## Problem details:
Retype the lines beneath this one, from the first through the line containing "-1.42, -1.2).build('ceiling', 'dark_room'))". Pictures are left out.

## Dataset section:
*-*-*

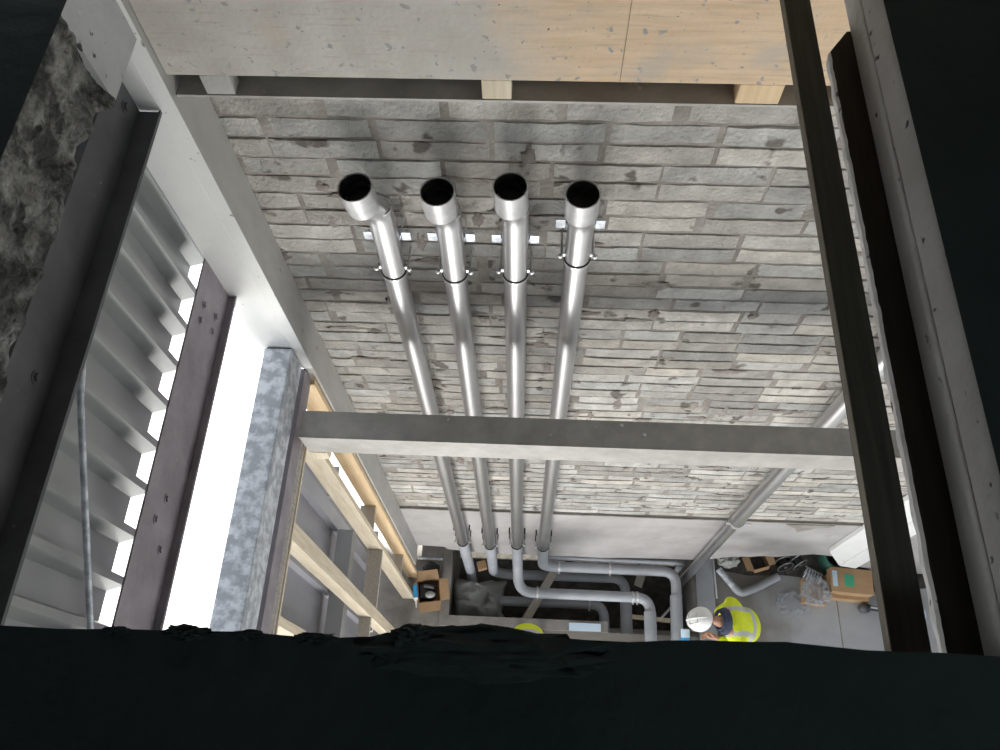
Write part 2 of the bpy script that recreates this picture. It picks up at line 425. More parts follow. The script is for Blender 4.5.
# unseen dark walls and ceiling, added to keep the upper room unlit
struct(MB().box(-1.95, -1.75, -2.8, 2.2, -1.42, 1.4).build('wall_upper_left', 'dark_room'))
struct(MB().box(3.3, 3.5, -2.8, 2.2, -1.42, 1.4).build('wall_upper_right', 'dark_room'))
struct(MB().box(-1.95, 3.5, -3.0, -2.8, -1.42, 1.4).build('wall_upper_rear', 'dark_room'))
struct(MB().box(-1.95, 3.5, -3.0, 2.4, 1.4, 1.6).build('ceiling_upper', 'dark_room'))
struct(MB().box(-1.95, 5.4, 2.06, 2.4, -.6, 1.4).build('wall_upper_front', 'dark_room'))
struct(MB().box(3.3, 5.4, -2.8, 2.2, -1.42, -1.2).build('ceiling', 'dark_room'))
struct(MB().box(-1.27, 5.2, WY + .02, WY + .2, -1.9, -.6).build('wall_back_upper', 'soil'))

# ================================================================ STEEL AND PANELS
# plywood-formed panel above the wall
pn = MB(); pn.box(-1.243, 3.3, 2.0, 2.058, -1.893, -.6)
panel = tag(pn.build('formwork_panel', 'panel', loc=(0, 2.0, -1.9), bevel=.003), 'wide plywood panel above the blockwork, cement grey at left turning orange', 'panel')
jn = MB(); jn.box(.263, .2642, 1.9985, 2.0005, -1.893, -.6); jn.build('board_joint', 'joint_ledge_dark', panel)
for x0, x1, m_, lb in ((-1.135, -1.035, 'concrete', 'grey spacer block under the panel, nearest the white column'), (-.19, -.09, 'wood', 'pale spacer block under the middle of the panel, above the third pipe'), (.655, .80, 'wood_o', 'orange timber spacer block under the panel, partly behind the dark plank')):
    tag(MB().box(x0, x1, 2.002, 2.07, -1.979, -1.894).build('spacer_block', m_, bevel=.004, loc=((x0 + x1) / 2, 2.03, -1.979)), lb, 'block', 'spacer blocks under the panel')
an = MB(); an.prism([(2.0, -1.980), (2.19, -1.980), (2.19, -2.13), (2.182, -2.13), (2.182, -1.990), (2.0, -1.990)], 'x', -1.243, 3.25)
tag(an.build('shelf_angle', 'beam'), 'long thin steel angle running along the top of the blockwork', 'steel angle')

# columns
def column(name, pr, y0, y1, m, lab, cat, loc):
    pass
c1 = MB()
c1.box(-1.257, -1.245, 1.97, 2.2, -9.1, -1.42)        # inner flange
c1.box(-1.305, -1.257, 1.978, 1.99, -9.1, -1.42)
c1.box(-1.305, -1.257, 2.18, 2.192, -9.1, -1.42)
tag(c1.build('steel_column', 'pale_grey', loc=(-1.25, 2.08, -9.1)), 'pale grey steel column standing against the left end of the blockwork', 'column')
c2 = MB(); c2.box(-1.485, -1.306, 1.968, 2.16, -4.02, -1.42)
tag(c2.build('column_casing', 'white', bevel=.004, loc=(-1.4, 2.06, -4.02)), 'bright white scuffed column casing on the left, ending above the timber studs', 'column')
pk = MB(); pk.box(-1.306, -1.2445, 1.9665, 1.9695, -4.02, -1.42)
tag(pk.build('cover_strip', 'white'), 'narrow white cover strip between white casing and grey column', 'trim')
for pr_, lb in (([(3.26, -1.42), (3.26, -8.45), (3.573, -9.04), (3.573, -1.42)], 'white boarding strip at the right end of the wall, nearer the blocks'), ([(3.585, -1.42), (3.585, -9.05), (3.80, -9.15), (3.80, -1.42)], 'white boarding strip at the far right, nearer the dark corner')):
    tag(MB().prism(pr_, 'y', 2.14, 2.188).build('white_board', 'white', bevel=.003), lb, 'board')

# horizontal cladding rails, running towards the viewer
def zrail(name, xw, zt, zb, flange, lip, y0, y1, m, lab, bolts=(), topfl=.06):
    t = .006
    pr = [(xw - topfl, zt), (xw, zt), (xw, zb + t), (xw + flange - t, zb + t), (xw + flange - t, zb + lip), (xw + flange, zb + lip), (xw + flange, zb), (xw - t, zb), (xw - t, zt - t), (xw - topfl, zt - t)]
    r = thing(name, lab, 'rail', (xw, (y0 + y1) / 2, zb))
    MB().prism(pr, 'y', y0, y1).build('rail_section', m, r)
    for (dx, y, z_) in bolts:
        b = MB(); b.tube([(xw + dx, y, z_), (xw + dx + .012, y, z_)], .013, 6); b.tube([(xw + dx, y, z_), (xw + dx + .003, y, z_)], .02, 16)
        b.build('bolt', m, r)
    return r
zrail('cladding_rail', -1.38, -1.83, -2.03, .077, .014, -2.7, 1.962, 'girt', 'wide dark channel rail on the left, the nearest and highest rail', [(0, 1.90, -1.94), (0, .9, -1.95)], .05)
zrail('cladding_rail', -1.478, -2.93, -3.262, .036, .016, -2.7, 2.14, 'purple', 'speckled purple-grey rail beside the bright opening, bolts at its top', [(0, 1.78, -3.02), (0, 1.80, -3.16), (0, 1.70, -3.02), (0, 1.72, -3.16), (0, .9, -3.1), (0, .8, -3.05), (0, .7, -3.15)], .008)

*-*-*

## Output:
Write part 2 of the bpy script that recreates this picture. It picks up at line 425. More parts follow. The script is for Blender 4.5.
# unseen dark walls and ceiling, added to keep the upper room unlit
struct(MB().box(-1.95, -1.75, -2.8, 2.2, -1.42, 1.4).build('wall_upper_left', 'dark_room'))
struct(MB().box(3.3, 3.5, -2.8, 2.2, -1.42, 1.4).build('wall_upper_right', 'dark_room'))
struct(MB().box(-1.95, 3.5, -3.0, -2.8, -1.42, 1.4).build('wall_upper_rear', 'dark_room'))
struct(MB().box(-1.95, 3.5, -3.0, 2.4, 1.4, 1.6).build('ceiling_upper', 'dark_room'))
struct(MB().box(-1.95, 5.4, 2.06, 2.4, -.6, 1.4).build('wall_upper_front', 'dark_room'))
struct(MB().box(3.3, 5.4, -2.8, 2.2, -1.42, -1.2).build('ceiling', 'dark_room'))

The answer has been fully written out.